### Aim
State only how many lines contain the string "scene".

# Start of Stored data

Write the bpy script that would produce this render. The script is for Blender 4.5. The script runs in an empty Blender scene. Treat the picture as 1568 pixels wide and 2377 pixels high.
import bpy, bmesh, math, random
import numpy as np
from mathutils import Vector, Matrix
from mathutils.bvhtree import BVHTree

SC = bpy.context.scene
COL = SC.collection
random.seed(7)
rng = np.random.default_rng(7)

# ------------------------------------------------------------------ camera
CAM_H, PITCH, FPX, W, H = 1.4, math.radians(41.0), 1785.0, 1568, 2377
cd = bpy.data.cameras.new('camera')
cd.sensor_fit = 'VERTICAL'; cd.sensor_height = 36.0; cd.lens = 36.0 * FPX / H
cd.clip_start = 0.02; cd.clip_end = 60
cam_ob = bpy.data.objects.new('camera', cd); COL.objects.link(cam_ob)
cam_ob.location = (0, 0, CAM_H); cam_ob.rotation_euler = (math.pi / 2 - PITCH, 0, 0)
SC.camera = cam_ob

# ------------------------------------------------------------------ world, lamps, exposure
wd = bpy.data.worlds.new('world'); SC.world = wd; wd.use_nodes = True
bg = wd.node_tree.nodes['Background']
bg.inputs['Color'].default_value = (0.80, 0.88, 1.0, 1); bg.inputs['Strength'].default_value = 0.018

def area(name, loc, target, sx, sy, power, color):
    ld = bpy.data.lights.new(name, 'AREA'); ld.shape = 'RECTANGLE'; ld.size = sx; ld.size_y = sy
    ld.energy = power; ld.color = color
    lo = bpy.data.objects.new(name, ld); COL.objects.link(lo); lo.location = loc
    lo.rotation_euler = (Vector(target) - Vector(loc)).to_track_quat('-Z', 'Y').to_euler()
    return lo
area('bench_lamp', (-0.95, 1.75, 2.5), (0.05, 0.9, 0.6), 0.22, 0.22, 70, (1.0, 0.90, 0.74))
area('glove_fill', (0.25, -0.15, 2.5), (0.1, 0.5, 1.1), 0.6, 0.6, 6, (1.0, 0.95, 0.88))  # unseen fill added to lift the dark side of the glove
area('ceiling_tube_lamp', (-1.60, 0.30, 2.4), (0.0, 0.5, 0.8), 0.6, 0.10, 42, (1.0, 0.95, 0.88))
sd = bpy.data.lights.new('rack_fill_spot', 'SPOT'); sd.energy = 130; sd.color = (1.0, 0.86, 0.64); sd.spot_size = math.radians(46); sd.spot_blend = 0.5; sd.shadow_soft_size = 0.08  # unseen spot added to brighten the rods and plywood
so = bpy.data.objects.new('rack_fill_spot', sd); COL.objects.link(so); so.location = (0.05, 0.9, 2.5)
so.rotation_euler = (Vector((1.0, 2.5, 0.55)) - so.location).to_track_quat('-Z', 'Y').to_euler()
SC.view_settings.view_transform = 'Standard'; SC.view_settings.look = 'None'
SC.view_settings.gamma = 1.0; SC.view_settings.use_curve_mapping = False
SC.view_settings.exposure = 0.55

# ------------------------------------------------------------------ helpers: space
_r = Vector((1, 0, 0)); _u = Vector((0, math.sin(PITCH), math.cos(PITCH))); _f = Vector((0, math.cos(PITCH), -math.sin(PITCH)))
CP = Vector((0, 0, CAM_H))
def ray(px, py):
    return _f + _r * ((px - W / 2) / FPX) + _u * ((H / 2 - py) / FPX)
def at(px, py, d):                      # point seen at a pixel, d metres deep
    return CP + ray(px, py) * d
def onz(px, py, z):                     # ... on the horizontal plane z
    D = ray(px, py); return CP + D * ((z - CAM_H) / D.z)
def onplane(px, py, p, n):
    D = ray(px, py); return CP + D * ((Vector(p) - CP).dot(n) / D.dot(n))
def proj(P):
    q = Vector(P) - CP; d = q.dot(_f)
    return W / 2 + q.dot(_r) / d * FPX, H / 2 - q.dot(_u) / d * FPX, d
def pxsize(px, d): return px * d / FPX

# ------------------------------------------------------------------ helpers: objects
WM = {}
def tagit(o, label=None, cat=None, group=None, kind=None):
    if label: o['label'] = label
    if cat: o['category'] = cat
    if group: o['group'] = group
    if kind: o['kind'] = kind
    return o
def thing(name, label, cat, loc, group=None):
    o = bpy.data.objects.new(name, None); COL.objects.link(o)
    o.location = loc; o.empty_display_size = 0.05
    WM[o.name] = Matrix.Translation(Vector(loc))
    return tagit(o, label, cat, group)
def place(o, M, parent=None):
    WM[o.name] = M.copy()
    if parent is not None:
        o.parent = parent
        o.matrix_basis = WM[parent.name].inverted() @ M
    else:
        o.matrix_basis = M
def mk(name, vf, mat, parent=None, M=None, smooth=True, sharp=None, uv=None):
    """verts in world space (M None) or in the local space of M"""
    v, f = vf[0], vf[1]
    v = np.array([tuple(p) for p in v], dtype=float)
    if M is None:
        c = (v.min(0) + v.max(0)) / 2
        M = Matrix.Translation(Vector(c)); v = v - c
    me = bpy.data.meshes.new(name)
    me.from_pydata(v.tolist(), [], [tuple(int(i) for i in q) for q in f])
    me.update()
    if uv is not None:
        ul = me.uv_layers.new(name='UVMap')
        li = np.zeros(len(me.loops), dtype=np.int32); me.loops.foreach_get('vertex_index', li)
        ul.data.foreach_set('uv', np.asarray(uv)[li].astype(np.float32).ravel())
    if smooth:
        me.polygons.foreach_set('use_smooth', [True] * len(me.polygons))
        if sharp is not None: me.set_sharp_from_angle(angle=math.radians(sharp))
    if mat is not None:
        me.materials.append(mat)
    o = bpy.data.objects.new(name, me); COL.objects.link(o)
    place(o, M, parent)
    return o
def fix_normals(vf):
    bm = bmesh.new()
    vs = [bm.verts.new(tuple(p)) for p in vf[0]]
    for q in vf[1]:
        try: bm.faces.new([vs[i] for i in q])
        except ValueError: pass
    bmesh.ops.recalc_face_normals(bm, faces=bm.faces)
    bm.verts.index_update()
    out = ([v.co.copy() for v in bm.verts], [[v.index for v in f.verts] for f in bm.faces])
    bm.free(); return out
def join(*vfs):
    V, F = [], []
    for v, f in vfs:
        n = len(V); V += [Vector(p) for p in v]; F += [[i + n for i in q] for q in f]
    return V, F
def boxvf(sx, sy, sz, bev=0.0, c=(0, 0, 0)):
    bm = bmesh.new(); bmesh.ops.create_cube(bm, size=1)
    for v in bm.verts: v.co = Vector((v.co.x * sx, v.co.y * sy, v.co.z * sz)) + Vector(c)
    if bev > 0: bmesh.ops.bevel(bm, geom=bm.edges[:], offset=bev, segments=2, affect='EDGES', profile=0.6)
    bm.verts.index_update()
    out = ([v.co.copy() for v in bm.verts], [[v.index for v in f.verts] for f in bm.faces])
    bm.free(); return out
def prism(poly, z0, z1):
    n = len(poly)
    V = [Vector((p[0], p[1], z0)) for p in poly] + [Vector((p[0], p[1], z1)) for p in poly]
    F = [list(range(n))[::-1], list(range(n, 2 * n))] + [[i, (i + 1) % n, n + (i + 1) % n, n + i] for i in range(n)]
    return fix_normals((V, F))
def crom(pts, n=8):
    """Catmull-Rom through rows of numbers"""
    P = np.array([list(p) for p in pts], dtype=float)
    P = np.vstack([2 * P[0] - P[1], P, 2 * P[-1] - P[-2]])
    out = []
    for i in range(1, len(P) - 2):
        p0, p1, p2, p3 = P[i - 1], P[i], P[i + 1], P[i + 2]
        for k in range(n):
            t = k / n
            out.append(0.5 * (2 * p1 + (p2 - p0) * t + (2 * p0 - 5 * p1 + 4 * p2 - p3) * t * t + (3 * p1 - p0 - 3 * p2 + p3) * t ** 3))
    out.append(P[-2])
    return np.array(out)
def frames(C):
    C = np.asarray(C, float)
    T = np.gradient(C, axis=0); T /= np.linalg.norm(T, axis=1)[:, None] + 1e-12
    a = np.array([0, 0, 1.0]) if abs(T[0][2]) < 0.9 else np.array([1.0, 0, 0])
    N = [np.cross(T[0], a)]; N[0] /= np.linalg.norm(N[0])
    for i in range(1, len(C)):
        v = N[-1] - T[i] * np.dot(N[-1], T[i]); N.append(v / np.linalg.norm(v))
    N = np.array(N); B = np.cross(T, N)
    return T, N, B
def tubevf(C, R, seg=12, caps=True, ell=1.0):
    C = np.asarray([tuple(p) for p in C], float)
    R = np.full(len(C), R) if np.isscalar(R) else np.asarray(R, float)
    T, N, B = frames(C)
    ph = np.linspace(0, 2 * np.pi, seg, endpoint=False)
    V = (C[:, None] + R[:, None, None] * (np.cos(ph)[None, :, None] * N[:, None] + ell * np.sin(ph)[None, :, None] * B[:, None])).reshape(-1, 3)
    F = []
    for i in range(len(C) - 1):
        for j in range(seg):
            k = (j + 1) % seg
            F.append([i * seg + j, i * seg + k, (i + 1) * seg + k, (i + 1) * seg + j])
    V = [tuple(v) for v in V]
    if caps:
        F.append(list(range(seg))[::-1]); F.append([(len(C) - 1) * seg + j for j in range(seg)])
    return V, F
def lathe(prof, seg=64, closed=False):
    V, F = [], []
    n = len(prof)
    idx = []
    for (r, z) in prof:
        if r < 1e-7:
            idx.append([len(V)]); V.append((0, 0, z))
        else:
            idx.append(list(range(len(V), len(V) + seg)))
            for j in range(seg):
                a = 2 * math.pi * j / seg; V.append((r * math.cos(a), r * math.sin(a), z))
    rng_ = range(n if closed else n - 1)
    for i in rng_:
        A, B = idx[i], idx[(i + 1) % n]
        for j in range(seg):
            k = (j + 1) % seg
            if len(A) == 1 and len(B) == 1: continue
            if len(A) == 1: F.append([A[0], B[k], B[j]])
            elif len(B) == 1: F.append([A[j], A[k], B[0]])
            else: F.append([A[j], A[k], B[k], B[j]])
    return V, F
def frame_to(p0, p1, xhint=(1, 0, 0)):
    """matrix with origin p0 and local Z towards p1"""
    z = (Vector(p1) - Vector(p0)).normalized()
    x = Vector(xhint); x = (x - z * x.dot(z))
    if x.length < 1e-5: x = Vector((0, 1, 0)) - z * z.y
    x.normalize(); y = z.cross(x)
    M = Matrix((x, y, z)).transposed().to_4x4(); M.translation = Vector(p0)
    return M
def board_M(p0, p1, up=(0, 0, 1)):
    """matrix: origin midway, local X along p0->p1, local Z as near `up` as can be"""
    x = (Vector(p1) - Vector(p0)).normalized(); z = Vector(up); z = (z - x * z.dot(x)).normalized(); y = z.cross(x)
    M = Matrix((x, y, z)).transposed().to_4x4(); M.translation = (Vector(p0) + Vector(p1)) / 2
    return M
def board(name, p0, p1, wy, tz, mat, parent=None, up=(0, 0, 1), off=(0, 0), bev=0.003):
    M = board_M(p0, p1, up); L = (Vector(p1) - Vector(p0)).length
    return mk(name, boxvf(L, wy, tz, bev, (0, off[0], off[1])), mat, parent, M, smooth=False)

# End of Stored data

### Finished answer
2